Time Extension: In addition to those, you've also hinted in the past that you are interested in eventually revisiting the Strike series or making a Strike-like game. I'm wondering, is that something that you have planned for the future?
Barnes: I've been asked at least once a month for the past 10 years or so — maybe longer — when am I gonna redo Strike? When is there gonna be a new Strike? And it has always been kind of a back burner thing for me.
As I've said to people before, I could probably roll out of bed and sleepwalk through making a new Strike game. But, because of that, I always end up veering towards the non-Strike things.

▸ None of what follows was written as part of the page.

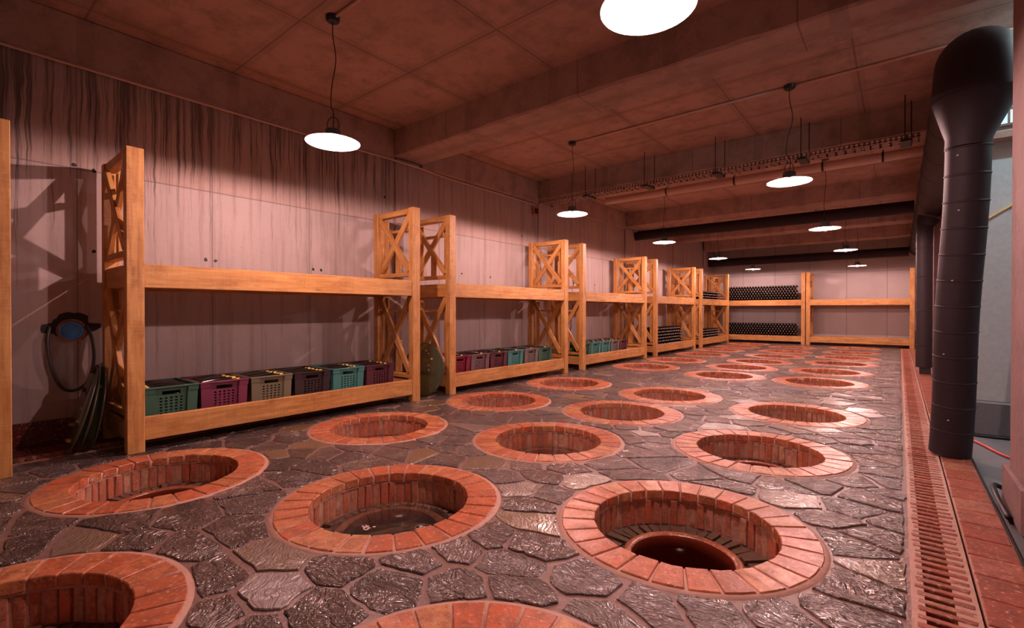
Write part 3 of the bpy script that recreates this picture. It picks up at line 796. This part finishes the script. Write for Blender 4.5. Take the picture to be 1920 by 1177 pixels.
def pipe_run(y, z, r_, x0, x1, label, clamps, drop=None):
    t = thing('ceiling_pipe', (x0, y, z), label, 'pipe')
    pts = [(0, 0, 0), (x1-x0, 0, 0)]
    if drop: pts = [(-.0, 0, drop), (0, 0, -.06), (.06, 0, 0), (x1-x0, 0, 0)]
    link('pipe', autosmooth(MB().tube(pts, r_, 14).mesh('pipe', M['pipe']), 50), t)
    for c in clamps:
        q = MB().lathe([(r_+.008, -.014), (r_+.008, .014)], 14, (c-x0, 0, 0), axis='x').tube([(c-x0, 0, r_), (c-x0, 0, ZC-z)], .006, 6)
        link('clamp', q.mesh('clamp', M['black']), t)
pipe_run(8.95, 3.38, .07, -4.75, .6, 'larger painted water pipe clamped under the third ceiling bay', (-3.46, -2.25, -.95, -.2))
pipe_run(8.62, 3.44, .032, -4.9, -1.35, 'thinner painted pipe beside the larger one in the third ceiling bay', (-3.3, -2.1))
o = link('cable', MB().tube(bez([(XW+.09, YN+.1, 3.17), (XW+.085, 2.8, 3.17), (XW+.085, 4.0, 3.175), (XW+.1, 4.6, 3.16), (XW+.02, 5.2, 3.165), (XW+.02, 7.2, 3.15), (XW+.03, 7.36, 3.08)], 8), .011, 6).mesh('cable', M['pipe'], True))
tag(o, 'cable running along the left wall under the concrete header to the orange box', 'cable')
o = thing('junction_box', (XW, 7.42, 3.02), 'small orange junction box on the left wall by the second beam', 'junction box')
link('box', bevel(MB().box((0, -.06, -.07), (.06, .06, .07)).mesh('box', M['orange']), .008), o)
link('cover', bevel(MB().box((.06, -.045, -.05), (.075, .045, .05)).mesh('cover', M['iron']), .004), o)
o = link('cable', MB().tube(bez([(XW+.05, 7.46, 3.1), (-5.0, 7.3, 3.16), (-4.4, 7.26, 3.15), (-3.5, 7.25, 3.12)], 8), .009, 6).mesh('cable', M['pipe'], True))
tag(o, 'pale cable rising from the orange box to the cable tray', 'cable')

# ------------------------------------------------------------------ dark ventilation ducts
def ring(mb, p, d, r_, n=28, w_=.008):
    p, d = Vector(p), Vector(d).normalized(); mb.tube([p-d*w_, p-d*w_*.4, p+d*w_*.4, p+d*w_], [r_, r_+.004, r_+.004, r_], n, False)
t = thing('ventilation_duct', (.45, 5.0, 2.95), 'large dark round ventilation duct along the right side with elbow and near drop pipe', 'duct')
t.location = (0, 0, 0)
zc, rm = 3.0, .235; bx_, by_ = .405, 4.66
main = MB().tube([(.45, 5.25, zc), (.45, 11.0, zc), (.45, YB, zc)], rm, 32)
link('main_duct', autosmooth(main.mesh('main_duct', M['duct']), 40), t)
rg = MB()
for k in range(14): ring(rg, (.45, 5.4+k, zc), (0, 1, 0), rm)
link('seam_ring', rg.mesh('seam_ring', M['duct']), t)
pts = []; rs = []
for k in range(9):
    a = k/8*pi/2; pts.append((bx_+.045*k/8, by_+.59-.59*cos(a)*1.0 if 0 else by_+.55*(1-cos(a)), 2.62+.38*sin(a)+.0)); rs.append(rm)
link('elbow', autosmooth(MB().tube([(bx_, by_, 2.60)]+pts+[(.45, 5.27, zc)], [rm]+rs+[rm], 32).mesh('elbow', M['duct']), 40), t)
link('reducer', autosmooth(MB().tube([(bx_-.005, by_, 2.62), (bx_-.03, by_+.01, 2.32), (bx_-.032, by_+.012, 2.26)], [rm+.003, .126, .126], 32).mesh('reducer', M['duct']), 40), t)
A = Vector((bx_-.032, by_+.012, 2.26)); B = Vector((.300, 4.93, .02)); segs = 12
mb = MB(); P = []
for k in range(segs+1):
    f = k/segs; p = A.lerp(B, f); kink = .006*math.sin(f*9); P.append(Vector((p.x+kink, p.y, p.z)))
link('drop_pipe', autosmooth(MB().tube(P, .1235, 32).mesh('drop_pipe', M['duct']), 40), t)
for k in range(segs):
    q = MB(); ring(q, P[k]*.985+P[k+1]*.015, P[k+1]-P[k], .1235); link('seam_ring', q.mesh('seam_ring', M['duct']), t)
# rivets / screws catching the light
q = MB()
for (f, a) in ((.03, -.5), (.2, -.3), (.42, -.4), (.66, -.6), (.88, -.2)):
    p = A.lerp(B, f); c = Vector((p.x+.125*sin(a)*1.0, p.y-.125*cos(a), p.z)); q.box(c-Vector((.005, .005, .003)), c+Vector((.005, .005, .003)))
link('screw', q.mesh('screw', M['white']), t)
# second drop pipe
t2 = thing('drop_pipe', (.335, 11.0, 0), 'farther dark vertical drop pipe from the duct on a black foot, beside the tiled walk', 'duct')
link('pipe', autosmooth(MB().tube([(0, 0, .12), (0, 0, 2.66)], .114, 28).mesh('pipe', M['duct']), 40), t2)
link('collar', autosmooth(MB().tube([(0, 0, 2.60), (.05, 0, 2.725)], [.125, .16], 28).mesh('collar', M['duct']), 40), t2)
link('foot', bevel(MB().box((-.06, -.08, .003), (.09, .09, .125)).mesh('foot', M['black']), .004), t2)
for z in (.5, 1.1, 1.7, 2.2):
    q = MB(); ring(q, (0, 0, z), (0, 0, 1), .114); link('seam_ring', q.mesh('seam_ring', M['duct']), t2)
for (y, z, r_, x0, l) in ((12.03, 3.11, .125, XW+.01, 'nearer dark round cross duct below the ceiling, behind the third beam'), (18.35, 2.86, .14, XW+.01, 'farther dark round cross duct high against the back wall')):
    tt = thing('cross_duct', (0, y, z), l, 'duct')
    link('pipe', autosmooth(MB().tube([(x0, 0, 0), (.212, 0, 0)], r_, 24).mesh('pipe', M['duct']), 40), tt)
    for k in range(5):
        q = MB(); ring(q, (-4.7+1.1*k, 0, 0), (1, 0, 0), r_); link('seam_ring', q.mesh('seam_ring', M['duct']), tt)
    link('hanger', MB().tube([(-1.4, 0, r_), (-1.4, 0, min(ZC-z, .9))], .006, 6).mesh('hanger', M['black']), tt)

# ------------------------------------------------------------------ things by the left wall
t = thing('wall_pipe', (XW, .78, .93), 'cut blue pipe in a dark hole of the left wall, grey hose hanging below', 'pipe')
link('blue_pipe', autosmooth(MB().lathe([(0, .03), (.062, .03), (.068, .035), (.068, .055), (.078, .055), (.078, -.03)], 28, axis='x').mesh('blue_pipe', M['blue']), 40), t, (.012, 0, 0), (0, 0, R(-12)))
link('clay_sleeve', autosmooth(MB().lathe([(.082, .012), (.098, .012), (.10, -.01)], 28, axis='x').mesh('clay_sleeve', M['lining']), 40), t)
mb = MB(); r_ = random.Random(2); P = []
NV = 30
for k in range(NV):
    a = 2*pi*k/NV; rr = .125+.035*max(0, sin(a))+r_.uniform(-.018, .018)+(.05 if abs(cos(a)) > .93 else 0); P.append((.002, rr*cos(a), rr*.85*sin(a)+.02))  # outline of the broken hole; its side wings are shadow drawn in black
mb.add(P+[(.004, 0, .0)], [(k, (k+1) % NV, NV) for k in range(NV)]); link('hole_and_shadow', mb.mesh('hole_and_shadow', M['black']), t)
o = link('hose', MB().tube(bez([(XW+.02, .645, .97), (XW+.05, .625, .85), (XW+.055, .64, .66), (XW+.05, .70, .47), (XW+.05, .78, .42), (XW+.05, .87, .48), (XW+.055, .915, .66), (XW+.05, .905, .85), (XW+.02, .87, .97)], 8), .0125, 8).mesh('hose', M['hose'], True))
tag(o, 'grey hose hanging in a U below the blue pipe on the left wall', 'hose')
def lean_disc(loc, rx, rz, r_, label, bolts=0, m='lid_green'):
    t = thing('round_lid', loc, label, 'lid')
    t.rotation_euler = (rx, 0, rz)
    link('disc', autosmooth(MB().lathe([(0, -.006), (r_-.006, -.006), (r_, -.002), (r_, .002), (r_-.006, .006), (0, .006)], 48, (0, r_, 0)).mesh('disc', M[m]), 50), t)
    link('rim_seal', MB().lathe([(r_, -.006), (r_+.006, -.003), (r_+.006, .003), (r_, .006)], 48, (0, r_, 0)).mesh('rim_seal', M['hose'], True), t)
    rr = random.Random(bolts)
    for k in range(bolts):
        a = rr.uniform(0, 2*pi); q = rr.uniform(.06, r_*.75)
        link('bolt', autosmooth(MB().lathe([(0, .028), (.010, .026), (.012, .006)], 10, (q*cos(a), r_+q*sin(a), 0)).mesh('bolt', M['yellow'] if k % 4 == 1 else M['pale']), 50), t)
    if bolts == 5:
        link('clamp', bevel(MB().box((-.03, r_*2-.05, .0), (.03, r_*2+.012, .03)).mesh('clamp', M['iron']), .004), t)
    return t
# discs leaning against the end frame of the nearest rack (normal roughly along -Y)
for k, (yy, a, lab) in enumerate(((.66, 74, 'outermost round lid leaning against the end of the nearest rack'), (.72, 78, 'middle round lid leaning at the end of the nearest rack'), (.80, 82, 'innermost round lid leaning at the end of the nearest rack'))):
    lean_disc((-4.93-.03*k, yy, .01), R(a), R(-5+k), .335-.0*k, lab, 5 if k == 0 else 1, 'lid_green')
lean_disc((-4.78, 4.02, .01), R(83), R(8), .335, 'round green see-through lid with bolts standing between the first and second racks', 8)
# tie holes in the left wall
mb = MB()
for (y, z) in ((.93, 2.33), (.93, 1.62), (1.80, 1.62), (1.89, 1.62), (2.95, 1.6), (3.05, 1.6), (.80, 2.35), (5.32, 1.7), (5.47, 1.7), (6.16, 1.68), (8.9, 1.7), (9.8, 1.7), (3.98, 2.66), (7.05, 2.5)):
    n = 9; b = [(XW+.0015, y+.018*jr.uniform(.6, 1.3)*cos(2*pi*k/n), z+.018*jr.uniform(.6, 1.3)*sin(2*pi*k/n)) for k in range(n)]
    mb.add(b+[(XW+.003, y, z)], [(k, (k+1) % n, n) for k in range(n)])
link('tie_holes', mb.mesh('tie_holes', M['black']), bpy.data.objects['wall_left'])

# jagged crack with broken plaster in the third bay
mb = MB(); cz = 1.95; cy = 8.86; pr = []
for k in range(34):
    wd = .006+.02*jr.random()*(1 if 3 < k < 30 else .2); pr.append((cy, cz, wd)); cz -= .05; cy += jr.uniform(-.045, .028)
V = []; Fq = []
for (y, z, wd) in pr: V += [(XW+.002, y-wd, z), (XW+.002, y+wd, z+jr.uniform(-.02, .02))]
for k in range(len(pr)-1): Fq.append((2*k, 2*k+1, 2*k+3, 2*k+2))
mb.add(V, Fq); link('crack', mb.mesh('crack', M['iron']), bpy.data.objects['wall_left'])

# ------------------------------------------------------------------ right hand side things
o = link('hose', MB().tube(bez([(.40, 6.0, -.017), (.6, 5.95, -.017), (.9, 5.97, -.017), (1.5, 5.9, -.017)], 8), .013, 8).mesh('hose', M['black'], True)); tag(o, 'black hose lying along the grey plinth in the side bay', 'hose')
o = link('hose', MB().tube(bez([(.48, 5.75, -.018), (.55, 5.55, -.018), (.66, 5.2, -.018), (.9, 4.9, -.018), (1.4, 4.8, -.018)], 8), .011, 8).mesh('hose', M['red'], True)); tag(o, 'red hose lying on the grey floor beside the dark drop pipe', 'hose')
o = link('hose', MB().tube(bez([(.452, 3.60, .01), (.440, 3.85, .03), (.446, 4.06, .05), (.50, 4.12, .02), (.58, 4.10, -.014), (.8, 4.2, -.016)], 8), .014, 8).mesh('hose', M['black'], True)); tag(o, 'black hose bent round the foot of the right column plinth', 'hose')
o = link('cable', MB().tube(bez([(.50, 6.1, 1.86), (.64, 6.095, 1.95), (.76, 6.1, 2.03), (1.2, 6.1, 2.3)], 8), .010, 6).mesh('cable', M['yellowc'], True)); tag(o, 'yellowish cable rising across the grey-blue wall of the side bay', 'cable')
t = thing('window_1', (1.6, 6.0, 2.83), '', '')
for k in ('label', 'category'): del t[k]
t['kind'] = 'structure'
link('pane', MB().box((-1.0, .09, -.06), (1.2, .1, .06)).mesh('pane', M['daylight']), t)
mb = MB(); mb.box((-1.03, .07, -.08), (1.23, .108, -.06)).box((-1.03, .07, .06), (1.23, .108, .08))
for k in range(16): mb.box((-1.0+.14*k, .07, -.06), (-.985+.14*k, .108, .06))
link('window_frame', mb.mesh('window_frame', M['tray']), t)
t = thing('tube_lamp', (1.75, 5.40, ZC), 'fluorescent tube lamp on the ceiling of the side bay', 'lamp')
link('tube', MB().tube([(-.6, 0, -.07), (.6, 0, -.07)], .014, 10).mesh('tube', M['tube']), t)
link('housing', bevel(MB().box((-.63, -.05, -.05), (.63, .11, .02)).mesh('housing', M['white']), .005), t)
t = thing('cabinet', (.385, 18.3, .35), 'narrow white cabinet on a black base beyond the last back rack', 'cabinet')
link('body', bevel(MB().box((-.02, 0, .15), (.24, .5, 1.3)).mesh('body', M['white']), .01), t)
link('base', bevel(MB().box((-.02, 0, -.34), (.24, .5, .148)).mesh('base', M['black']), .01), t)
t = thing('valve', (.47, 11.45, .57), 'small black valve on the pink column behind the farther drop pipe', 'valve')
link('body', MB().tube([(0, 0, 0), (-.06, 0, 0), (-.08, 0, -.04)], .012, 8).mesh('body', M['black'], True), t)
link('handle', MB().box((-.055, -.03, .012), (-.045, .03, .02)).mesh('handle', M['black']), t)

Recently I equated it to people asking Prince over and over again to do Purple Rain 2. People did for a long time and eventually he made Diamonds and Pearls which is essentially Purple Rain 2. Eventually I'll make my own Diamonds and Pearls, but right now, there are about four games in the queue ahead of it. Luckily, though, they've all been meandering in the background at the same time, so over the next year or so they'll be out.
I describe my Strike as Neill Bloomkamp's Strike. It's going to be a little more grounded and two steps in the future. That's what interests me is doing something that's in the future, and a little less campy with a District 9 kind of vibe. So it'll take place in this dirty, gritty, crunchy analog future.
Time Extension: That's all the questions we had! Thanks for your time Tony. We appreciate you giving us an opportunity to press you on some of this stuff.